Po kolei:
- usunięcie starej farby
- oderwanie elementów jakie mi nie pasowały np. chłodnice, działka
- zniwelowanie błędnych bąbli na skrzydłach i kadłubie
- dokonałem przebudowy wnęk podwozia
- lufy działek wytoczyłem z mosiądzu
- poprawianie geometrii śmigieł w obu przypadkach mkV to Airfix mkIX to KP
- chłodnice dla mkV wykonane na bazie Airfixa, ale mocno przerabiane
- pokrywa silnika w obu przypadkach przerabiana przez nakładanie super mocnego kleju (spaw na zimno) jako szpachlówki i oszlifowanie do uzyskania odpowiednio wyoblonej geometrii
- w mk V trasowanie linii podziału w mkIX to jeszcze do zrobienia
- w mkV wklejenie prostych drucików w górne powierzchnie skrzydeł –wzmocnienie w okolicy podwozia
- poprawa geometrii krawędzi spływu na połączeniach skrzydło kadłub
- na górnej powierzchni połączenia skrzydło kadłub natryskiwałem kilka warstw szpachli po uprzednim zamaskowaniu taśmą tak jak przebiega linia podziału blachy
Nie wiem co jeszcze wymieniać bo pracy do tej pory było więcej.
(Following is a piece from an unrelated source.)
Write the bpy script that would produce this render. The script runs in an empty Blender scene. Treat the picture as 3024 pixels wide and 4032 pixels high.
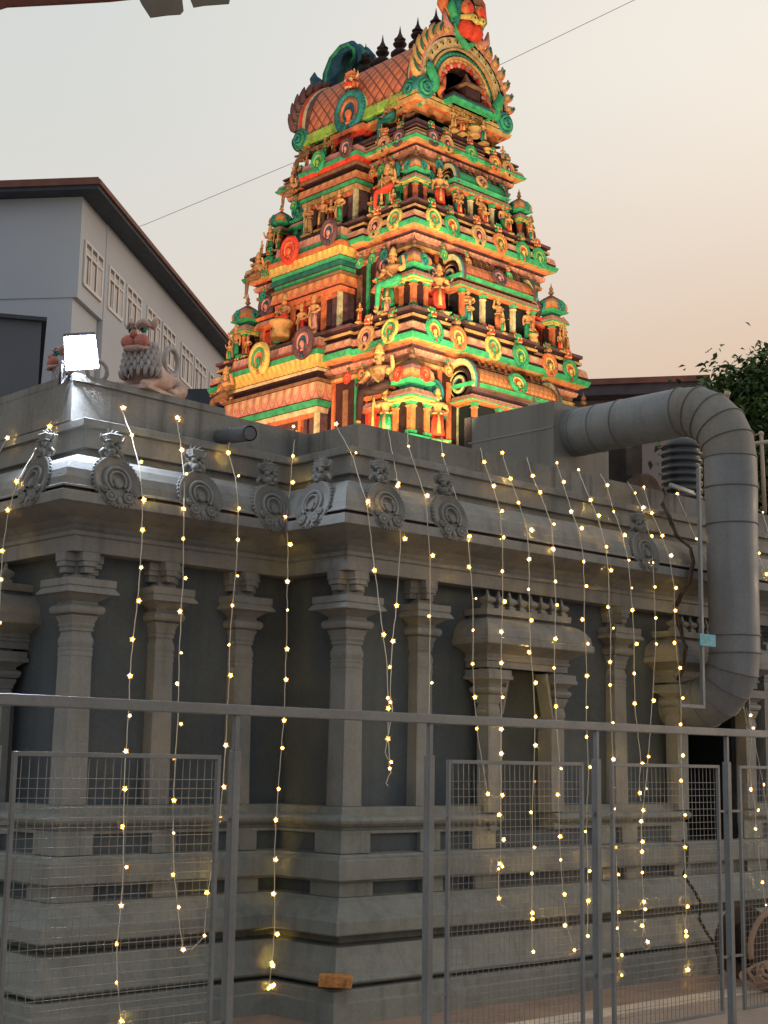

Jedno co pozostawię na marnym poziomie to wnętrze kabin. Nie chciałem rozrywać kadłubów.
Posiadam całą masę innych części z zestawów takich jak Airfix, KP, Hasegawa, Italeri, Heller.
Do tego zaopatrzyłem się w zestaw nowych kalkomani i farby dedykowane z Mr Hobby.